Extract each line of the data below exactly as written.
---- RECORDS
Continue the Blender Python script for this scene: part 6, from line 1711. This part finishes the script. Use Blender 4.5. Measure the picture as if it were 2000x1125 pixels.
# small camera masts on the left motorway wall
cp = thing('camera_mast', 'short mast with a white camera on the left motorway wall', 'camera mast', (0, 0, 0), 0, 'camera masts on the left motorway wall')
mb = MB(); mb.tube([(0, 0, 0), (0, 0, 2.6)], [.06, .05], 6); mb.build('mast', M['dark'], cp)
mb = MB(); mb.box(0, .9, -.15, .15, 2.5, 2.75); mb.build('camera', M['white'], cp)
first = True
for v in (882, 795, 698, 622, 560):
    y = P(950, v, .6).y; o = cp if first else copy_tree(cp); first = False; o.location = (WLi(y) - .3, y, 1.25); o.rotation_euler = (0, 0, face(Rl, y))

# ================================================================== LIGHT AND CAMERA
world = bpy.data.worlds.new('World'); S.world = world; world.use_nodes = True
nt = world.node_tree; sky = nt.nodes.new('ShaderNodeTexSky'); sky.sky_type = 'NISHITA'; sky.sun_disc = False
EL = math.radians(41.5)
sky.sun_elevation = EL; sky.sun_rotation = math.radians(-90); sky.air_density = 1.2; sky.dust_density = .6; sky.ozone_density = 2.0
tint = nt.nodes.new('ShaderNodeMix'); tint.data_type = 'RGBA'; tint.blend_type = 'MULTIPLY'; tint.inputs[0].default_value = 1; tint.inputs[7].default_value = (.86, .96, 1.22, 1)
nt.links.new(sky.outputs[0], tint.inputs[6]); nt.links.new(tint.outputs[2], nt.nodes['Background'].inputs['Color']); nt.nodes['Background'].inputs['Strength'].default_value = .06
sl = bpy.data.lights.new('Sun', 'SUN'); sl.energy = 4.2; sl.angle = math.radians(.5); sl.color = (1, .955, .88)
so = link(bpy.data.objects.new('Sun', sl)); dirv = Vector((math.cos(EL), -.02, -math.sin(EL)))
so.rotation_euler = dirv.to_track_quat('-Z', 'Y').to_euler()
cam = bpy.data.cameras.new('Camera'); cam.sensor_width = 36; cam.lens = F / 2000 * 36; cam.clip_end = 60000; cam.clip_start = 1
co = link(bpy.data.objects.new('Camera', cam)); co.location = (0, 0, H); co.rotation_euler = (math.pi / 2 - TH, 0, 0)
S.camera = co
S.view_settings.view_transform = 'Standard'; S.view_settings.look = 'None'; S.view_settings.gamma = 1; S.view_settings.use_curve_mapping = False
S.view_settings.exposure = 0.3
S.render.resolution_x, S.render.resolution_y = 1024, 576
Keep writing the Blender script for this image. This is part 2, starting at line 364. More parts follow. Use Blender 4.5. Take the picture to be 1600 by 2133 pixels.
--------
# SOLUTION TO THIS TASK:
Continue the Blender Python script for this scene: part 6, from line 1711. This part finishes the script. Use Blender 4.5. Measure the picture as if it were 2000x1125 pixels.
# small camera masts on the left motorway wall
cp = thing('camera_mast', 'short mast with a white camera on the left motorway wall', 'camera mast', (0, 0, 0), 0, 'camera masts on the left motorway wall')
mb = MB(); mb.tube([(0, 0, 0), (0, 0, 2.6)], [.06, .05], 6); mb.build('mast', M['dark'], cp)
mb = MB(); mb.box(0, .9, -.15, .15, 2.5, 2.75); mb.build('camera', M['white'], cp)
first = True
for v in (882, 795, 698, 622, 560):
    y = P(950, v, .6).y; o = cp if first else copy_tree(cp); first = False; o.location = (WLi(y) - .3, y, 1.25); o.rotation_euler = (0, 0, face(Rl, y))

# ================================================================== LIGHT AND CAMERA
world = bpy.data.worlds.new('World'); S.world = world; world.use_nodes = True
nt = world.node_tree; sky = nt.nodes.new('ShaderNodeTexSky'); sky.sky_type = 'NISHITA'; sky.sun_disc = False
EL = math.radians(41.5)
sky.sun_elevation = EL; sky.sun_rotation = math.radians(-90); sky.air_density = 1.2; sky.dust_density = .6; sky.ozone_density = 2.0
tint = nt.nodes.new('ShaderNodeMix'); tint.data_type = 'RGBA'; tint.blend_type = 'MULTIPLY'; tint.inputs[0].default_value = 1; tint.inputs[7].default_value = (.86, .96, 1.22, 1)
nt.links.new(sky.outputs[0], tint.inputs[6]); nt.links.new(tint.outputs[2], nt.nodes['Background'].inputs['Color']); nt.nodes['Background'].inputs['Strength'].default_value = .06
sl = bpy.data.lights.new('Sun', 'SUN'); sl.energy = 4.2; sl.angle = math.radians(.5); sl.color = (1, .955, .88)
so = link(bpy.data.objects.new('Sun', sl)); dirv = Vector((math.cos(EL), -.02, -math.sin(EL)))
so.rotation_euler = dirv.to_track_quat('-Z', 'Y').to_euler()
cam = bpy.data.cameras.new('Camera'); cam.sensor_width = 36; cam.lens = F / 2000 * 36; cam.clip_end = 60000; cam.clip_start = 1
co = link(bpy.data.objects.new('Camera', cam)); co.location = (0, 0, H); co.rotation_euler = (math.pi / 2 - TH, 0, 0)
S.camera = co
S.view_settings.view_transform = 'Standard'; S.view_settings.look = 'None'; S.view_settings.gamma = 1; S.view_settings.use_curve_mapping = False
S.view_settings.exposure = 0.3
S.render.resolution_x, S.render.resolution_y = 1024, 576
Keep writing the Blender script for this image. This is part 2, starting at line 364. More parts follow. Use Blender 4.5. Take the picture to be 1600 by 2133 pixels.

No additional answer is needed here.